Midnight in the garden
Lockdown has its compensations, and one of them has been a dramatic increase in the amount I listen to BBC Radio 3. There are many excellent presenters, including Sarah Walker, Ian Skelly, Hannah French, Kate Mollison, Sara Mohr-Pietch and best of all, her fellow presenter on ‘Night Tracks’, Hannah Peel. Their show runs from 11 pm, crossing the boundary between one day and the next. Not untypical of Peel’s selections will be a collaboration between some traditional Welsh performers and instrumentalists from Mali.
Last night she hosted a special immersive sound track devoted to the music of plants in a show entitled ‘Midnight in the Garden’, and what magic it was.
From evocations of gardens and growing, to music played on vegetables by the The Vegetable Orchestra, or created by spider plants, it was all there; Puccini to Radiohead, JS Bach to David Bowie, experimental electronic paens to the plant world with Stevie Wonder’s ‘Journey through the secret life of plants’ and electronic pioneer Mort Garson’s ‘Mother Earth’s phantasia’. But it was the plants themselves that stole the show.
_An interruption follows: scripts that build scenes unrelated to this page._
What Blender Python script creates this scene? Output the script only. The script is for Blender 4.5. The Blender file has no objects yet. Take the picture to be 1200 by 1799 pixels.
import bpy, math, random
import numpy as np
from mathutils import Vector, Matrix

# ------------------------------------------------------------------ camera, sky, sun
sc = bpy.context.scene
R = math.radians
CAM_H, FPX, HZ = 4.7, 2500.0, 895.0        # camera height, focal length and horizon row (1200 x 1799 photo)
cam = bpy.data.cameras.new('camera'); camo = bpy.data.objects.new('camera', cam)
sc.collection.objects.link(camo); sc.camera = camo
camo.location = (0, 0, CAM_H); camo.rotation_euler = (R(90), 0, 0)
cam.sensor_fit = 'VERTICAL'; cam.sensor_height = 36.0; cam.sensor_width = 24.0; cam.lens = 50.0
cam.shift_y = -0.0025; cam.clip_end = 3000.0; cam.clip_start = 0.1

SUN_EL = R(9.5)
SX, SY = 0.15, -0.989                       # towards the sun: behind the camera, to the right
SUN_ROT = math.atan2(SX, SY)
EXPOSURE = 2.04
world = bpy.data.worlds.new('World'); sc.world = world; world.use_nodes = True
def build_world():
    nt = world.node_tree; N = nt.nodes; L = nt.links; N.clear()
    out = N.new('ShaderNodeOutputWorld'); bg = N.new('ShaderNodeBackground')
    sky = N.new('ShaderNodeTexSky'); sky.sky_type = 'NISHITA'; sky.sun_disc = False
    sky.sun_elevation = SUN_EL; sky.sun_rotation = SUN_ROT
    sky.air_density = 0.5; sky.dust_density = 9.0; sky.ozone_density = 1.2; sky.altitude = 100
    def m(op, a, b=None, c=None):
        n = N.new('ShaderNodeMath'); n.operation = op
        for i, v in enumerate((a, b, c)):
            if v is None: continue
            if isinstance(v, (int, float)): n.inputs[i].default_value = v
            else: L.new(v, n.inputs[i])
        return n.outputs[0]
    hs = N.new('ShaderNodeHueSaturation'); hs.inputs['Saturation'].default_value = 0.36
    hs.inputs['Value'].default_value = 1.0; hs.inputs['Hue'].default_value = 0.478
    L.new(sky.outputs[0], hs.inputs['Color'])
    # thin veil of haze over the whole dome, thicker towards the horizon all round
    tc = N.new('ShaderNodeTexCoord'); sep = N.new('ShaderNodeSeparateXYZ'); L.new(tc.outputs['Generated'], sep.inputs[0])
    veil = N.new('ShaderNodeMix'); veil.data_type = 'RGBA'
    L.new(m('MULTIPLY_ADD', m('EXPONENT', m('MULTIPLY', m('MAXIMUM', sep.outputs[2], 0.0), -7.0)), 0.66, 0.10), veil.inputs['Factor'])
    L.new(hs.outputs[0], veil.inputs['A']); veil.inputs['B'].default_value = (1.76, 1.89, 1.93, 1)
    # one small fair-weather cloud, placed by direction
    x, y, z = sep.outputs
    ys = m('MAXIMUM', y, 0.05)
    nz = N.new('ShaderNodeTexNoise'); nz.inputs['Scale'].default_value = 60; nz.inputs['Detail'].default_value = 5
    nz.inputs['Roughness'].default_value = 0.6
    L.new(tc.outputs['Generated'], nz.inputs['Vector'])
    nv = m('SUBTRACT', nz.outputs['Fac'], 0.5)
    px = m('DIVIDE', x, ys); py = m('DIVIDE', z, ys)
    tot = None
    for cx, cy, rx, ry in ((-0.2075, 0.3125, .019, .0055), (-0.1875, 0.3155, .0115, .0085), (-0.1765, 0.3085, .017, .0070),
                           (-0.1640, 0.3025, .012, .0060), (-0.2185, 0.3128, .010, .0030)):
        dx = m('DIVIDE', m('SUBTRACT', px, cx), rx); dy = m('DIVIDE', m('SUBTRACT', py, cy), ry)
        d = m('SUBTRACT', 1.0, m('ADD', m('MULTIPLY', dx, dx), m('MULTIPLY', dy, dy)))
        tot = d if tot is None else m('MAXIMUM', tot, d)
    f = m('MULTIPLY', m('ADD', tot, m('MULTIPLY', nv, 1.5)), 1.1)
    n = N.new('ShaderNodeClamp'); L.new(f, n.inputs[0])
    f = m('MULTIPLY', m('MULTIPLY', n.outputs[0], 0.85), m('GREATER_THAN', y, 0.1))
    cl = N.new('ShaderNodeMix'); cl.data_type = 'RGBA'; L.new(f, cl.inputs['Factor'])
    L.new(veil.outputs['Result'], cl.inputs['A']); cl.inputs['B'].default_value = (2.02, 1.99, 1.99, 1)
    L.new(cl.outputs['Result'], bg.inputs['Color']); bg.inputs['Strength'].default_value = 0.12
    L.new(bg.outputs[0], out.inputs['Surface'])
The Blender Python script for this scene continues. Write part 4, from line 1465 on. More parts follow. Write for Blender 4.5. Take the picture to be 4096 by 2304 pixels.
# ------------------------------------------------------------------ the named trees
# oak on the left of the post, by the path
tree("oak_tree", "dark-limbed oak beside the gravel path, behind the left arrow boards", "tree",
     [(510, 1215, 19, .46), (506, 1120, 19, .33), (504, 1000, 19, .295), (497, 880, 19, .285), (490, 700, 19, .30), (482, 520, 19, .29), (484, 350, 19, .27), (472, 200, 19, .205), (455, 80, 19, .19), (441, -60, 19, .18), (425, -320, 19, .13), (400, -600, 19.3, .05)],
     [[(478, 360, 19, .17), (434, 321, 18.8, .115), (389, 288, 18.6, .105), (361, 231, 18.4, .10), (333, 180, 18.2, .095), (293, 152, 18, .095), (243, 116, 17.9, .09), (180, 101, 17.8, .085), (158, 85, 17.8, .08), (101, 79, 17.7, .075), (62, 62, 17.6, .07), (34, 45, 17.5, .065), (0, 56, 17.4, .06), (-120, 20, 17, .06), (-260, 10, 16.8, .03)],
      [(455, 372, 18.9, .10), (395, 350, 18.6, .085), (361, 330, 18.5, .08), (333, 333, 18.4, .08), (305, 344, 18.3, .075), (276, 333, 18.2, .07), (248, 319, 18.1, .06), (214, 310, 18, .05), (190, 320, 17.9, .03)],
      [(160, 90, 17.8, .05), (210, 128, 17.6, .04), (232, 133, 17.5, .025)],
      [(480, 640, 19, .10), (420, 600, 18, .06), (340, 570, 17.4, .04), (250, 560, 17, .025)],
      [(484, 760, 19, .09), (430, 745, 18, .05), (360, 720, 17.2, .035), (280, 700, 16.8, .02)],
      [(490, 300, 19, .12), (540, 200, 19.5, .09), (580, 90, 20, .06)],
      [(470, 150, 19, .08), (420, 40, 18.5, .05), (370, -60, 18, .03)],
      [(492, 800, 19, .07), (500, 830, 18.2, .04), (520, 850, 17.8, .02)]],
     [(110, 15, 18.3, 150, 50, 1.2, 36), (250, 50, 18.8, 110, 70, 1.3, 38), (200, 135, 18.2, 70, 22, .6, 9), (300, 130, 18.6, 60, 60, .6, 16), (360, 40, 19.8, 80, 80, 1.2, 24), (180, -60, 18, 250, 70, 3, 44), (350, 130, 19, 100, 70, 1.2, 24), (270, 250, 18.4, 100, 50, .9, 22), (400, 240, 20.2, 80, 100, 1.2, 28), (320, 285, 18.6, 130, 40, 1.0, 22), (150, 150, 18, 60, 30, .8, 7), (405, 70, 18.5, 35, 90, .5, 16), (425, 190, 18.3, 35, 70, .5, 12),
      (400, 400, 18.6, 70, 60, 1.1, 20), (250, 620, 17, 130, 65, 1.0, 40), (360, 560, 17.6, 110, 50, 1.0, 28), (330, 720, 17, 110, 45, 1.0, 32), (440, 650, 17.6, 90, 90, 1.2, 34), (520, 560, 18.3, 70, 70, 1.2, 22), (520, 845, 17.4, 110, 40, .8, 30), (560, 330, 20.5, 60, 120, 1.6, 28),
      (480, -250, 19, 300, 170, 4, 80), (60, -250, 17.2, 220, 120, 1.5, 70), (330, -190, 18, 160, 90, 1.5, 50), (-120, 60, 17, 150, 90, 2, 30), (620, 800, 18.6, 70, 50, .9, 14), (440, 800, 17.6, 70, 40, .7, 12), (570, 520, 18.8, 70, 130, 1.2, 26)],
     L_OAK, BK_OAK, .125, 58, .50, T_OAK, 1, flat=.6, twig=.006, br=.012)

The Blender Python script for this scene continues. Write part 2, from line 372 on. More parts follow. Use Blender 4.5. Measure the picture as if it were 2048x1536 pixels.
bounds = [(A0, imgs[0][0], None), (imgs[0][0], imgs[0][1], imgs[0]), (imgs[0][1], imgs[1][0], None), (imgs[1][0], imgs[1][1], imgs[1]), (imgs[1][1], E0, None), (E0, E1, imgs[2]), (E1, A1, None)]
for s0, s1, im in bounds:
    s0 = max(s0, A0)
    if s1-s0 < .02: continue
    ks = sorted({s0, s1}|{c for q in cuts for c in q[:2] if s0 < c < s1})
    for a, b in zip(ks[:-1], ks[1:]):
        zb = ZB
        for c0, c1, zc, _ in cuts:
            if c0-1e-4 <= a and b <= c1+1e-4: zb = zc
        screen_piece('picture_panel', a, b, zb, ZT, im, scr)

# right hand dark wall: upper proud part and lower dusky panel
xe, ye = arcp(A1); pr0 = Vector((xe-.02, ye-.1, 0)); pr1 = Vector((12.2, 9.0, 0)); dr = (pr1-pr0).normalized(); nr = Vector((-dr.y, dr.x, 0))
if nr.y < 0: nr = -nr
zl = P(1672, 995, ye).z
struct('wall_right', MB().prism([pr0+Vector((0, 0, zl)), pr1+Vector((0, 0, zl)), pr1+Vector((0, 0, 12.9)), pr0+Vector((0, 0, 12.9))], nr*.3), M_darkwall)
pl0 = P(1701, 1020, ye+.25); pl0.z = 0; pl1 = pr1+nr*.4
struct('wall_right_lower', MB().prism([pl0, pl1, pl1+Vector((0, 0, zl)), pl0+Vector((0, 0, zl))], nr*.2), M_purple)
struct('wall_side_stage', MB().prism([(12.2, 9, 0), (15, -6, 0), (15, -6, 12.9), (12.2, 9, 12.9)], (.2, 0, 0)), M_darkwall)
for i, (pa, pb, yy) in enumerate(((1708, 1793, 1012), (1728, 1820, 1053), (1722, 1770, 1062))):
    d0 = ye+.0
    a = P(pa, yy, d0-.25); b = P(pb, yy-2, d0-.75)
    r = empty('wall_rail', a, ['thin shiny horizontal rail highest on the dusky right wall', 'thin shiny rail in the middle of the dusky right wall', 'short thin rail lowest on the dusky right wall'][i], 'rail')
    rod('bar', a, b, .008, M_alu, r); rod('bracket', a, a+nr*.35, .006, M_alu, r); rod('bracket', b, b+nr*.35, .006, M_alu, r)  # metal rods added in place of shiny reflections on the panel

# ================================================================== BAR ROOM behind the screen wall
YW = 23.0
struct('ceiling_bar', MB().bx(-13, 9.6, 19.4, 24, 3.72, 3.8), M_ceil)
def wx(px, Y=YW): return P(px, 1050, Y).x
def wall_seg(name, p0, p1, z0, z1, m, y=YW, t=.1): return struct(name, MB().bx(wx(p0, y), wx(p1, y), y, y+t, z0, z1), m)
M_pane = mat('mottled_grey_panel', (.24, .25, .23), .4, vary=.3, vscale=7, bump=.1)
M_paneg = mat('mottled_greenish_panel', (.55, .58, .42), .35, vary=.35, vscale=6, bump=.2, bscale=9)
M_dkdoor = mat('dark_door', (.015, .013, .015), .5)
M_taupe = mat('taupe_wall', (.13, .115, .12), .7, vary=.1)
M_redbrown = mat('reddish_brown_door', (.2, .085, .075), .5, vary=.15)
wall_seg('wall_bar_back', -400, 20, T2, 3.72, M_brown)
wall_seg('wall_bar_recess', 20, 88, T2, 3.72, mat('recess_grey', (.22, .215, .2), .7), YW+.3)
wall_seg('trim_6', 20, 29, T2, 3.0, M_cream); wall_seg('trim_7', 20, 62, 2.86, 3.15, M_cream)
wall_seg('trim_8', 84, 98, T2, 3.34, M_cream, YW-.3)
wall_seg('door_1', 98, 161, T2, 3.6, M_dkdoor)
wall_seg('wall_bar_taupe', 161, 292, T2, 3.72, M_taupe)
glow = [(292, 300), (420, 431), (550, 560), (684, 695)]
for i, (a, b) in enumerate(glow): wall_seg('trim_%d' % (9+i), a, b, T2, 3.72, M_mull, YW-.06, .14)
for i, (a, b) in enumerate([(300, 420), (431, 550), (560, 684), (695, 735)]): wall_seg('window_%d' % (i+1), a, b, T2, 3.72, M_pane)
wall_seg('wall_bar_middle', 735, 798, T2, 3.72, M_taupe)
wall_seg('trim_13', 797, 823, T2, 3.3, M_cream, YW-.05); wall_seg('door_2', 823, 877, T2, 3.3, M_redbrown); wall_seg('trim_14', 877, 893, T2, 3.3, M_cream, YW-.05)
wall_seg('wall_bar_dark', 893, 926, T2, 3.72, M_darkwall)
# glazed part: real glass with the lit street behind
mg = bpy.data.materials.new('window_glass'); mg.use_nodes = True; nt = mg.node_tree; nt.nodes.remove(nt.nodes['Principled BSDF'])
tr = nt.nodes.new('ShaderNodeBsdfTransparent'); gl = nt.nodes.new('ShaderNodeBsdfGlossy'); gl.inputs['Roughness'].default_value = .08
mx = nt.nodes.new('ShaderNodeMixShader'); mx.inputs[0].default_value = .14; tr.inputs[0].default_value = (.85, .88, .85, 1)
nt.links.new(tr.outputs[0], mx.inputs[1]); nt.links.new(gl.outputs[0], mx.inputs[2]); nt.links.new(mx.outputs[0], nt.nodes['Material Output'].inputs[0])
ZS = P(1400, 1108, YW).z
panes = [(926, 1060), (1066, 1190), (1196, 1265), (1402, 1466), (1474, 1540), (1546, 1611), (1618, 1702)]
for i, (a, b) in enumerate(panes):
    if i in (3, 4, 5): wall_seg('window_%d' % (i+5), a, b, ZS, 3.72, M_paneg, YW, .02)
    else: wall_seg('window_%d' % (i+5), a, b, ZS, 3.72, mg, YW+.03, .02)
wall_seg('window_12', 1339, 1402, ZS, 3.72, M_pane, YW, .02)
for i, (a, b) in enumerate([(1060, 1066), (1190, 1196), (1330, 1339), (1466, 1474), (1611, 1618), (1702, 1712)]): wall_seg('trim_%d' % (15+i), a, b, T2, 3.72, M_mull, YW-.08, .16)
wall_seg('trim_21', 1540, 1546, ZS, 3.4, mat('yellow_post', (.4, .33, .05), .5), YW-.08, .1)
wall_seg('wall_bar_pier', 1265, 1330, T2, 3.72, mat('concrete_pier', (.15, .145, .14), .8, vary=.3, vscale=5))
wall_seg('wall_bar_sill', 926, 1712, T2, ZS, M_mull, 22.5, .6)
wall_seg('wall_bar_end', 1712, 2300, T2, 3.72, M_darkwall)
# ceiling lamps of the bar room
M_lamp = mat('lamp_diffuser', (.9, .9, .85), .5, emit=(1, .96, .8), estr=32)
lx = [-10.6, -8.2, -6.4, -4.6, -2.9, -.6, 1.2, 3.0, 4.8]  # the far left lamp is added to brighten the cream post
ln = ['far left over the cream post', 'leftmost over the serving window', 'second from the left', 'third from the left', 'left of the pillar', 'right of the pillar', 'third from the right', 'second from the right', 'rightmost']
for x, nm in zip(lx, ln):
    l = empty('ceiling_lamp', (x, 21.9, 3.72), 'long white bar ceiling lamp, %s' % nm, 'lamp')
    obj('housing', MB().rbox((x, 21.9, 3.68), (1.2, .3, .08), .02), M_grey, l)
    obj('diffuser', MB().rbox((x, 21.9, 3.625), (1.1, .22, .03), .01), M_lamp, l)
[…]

Listening in on the biochemistry of a singing snake plant, or delving into the sounds beneath the bark of a horse chestnut tree in Alex Metcalf’s ‘Horse chestnut’, is surely the way to be transported to another world as the darkness enfolds us, the sounds of the day hush, and the magic of the starlit universe creeps up on our consciousness.
‘Midnight in the Garden’ is available on BBC Sounds until 17 September 2020.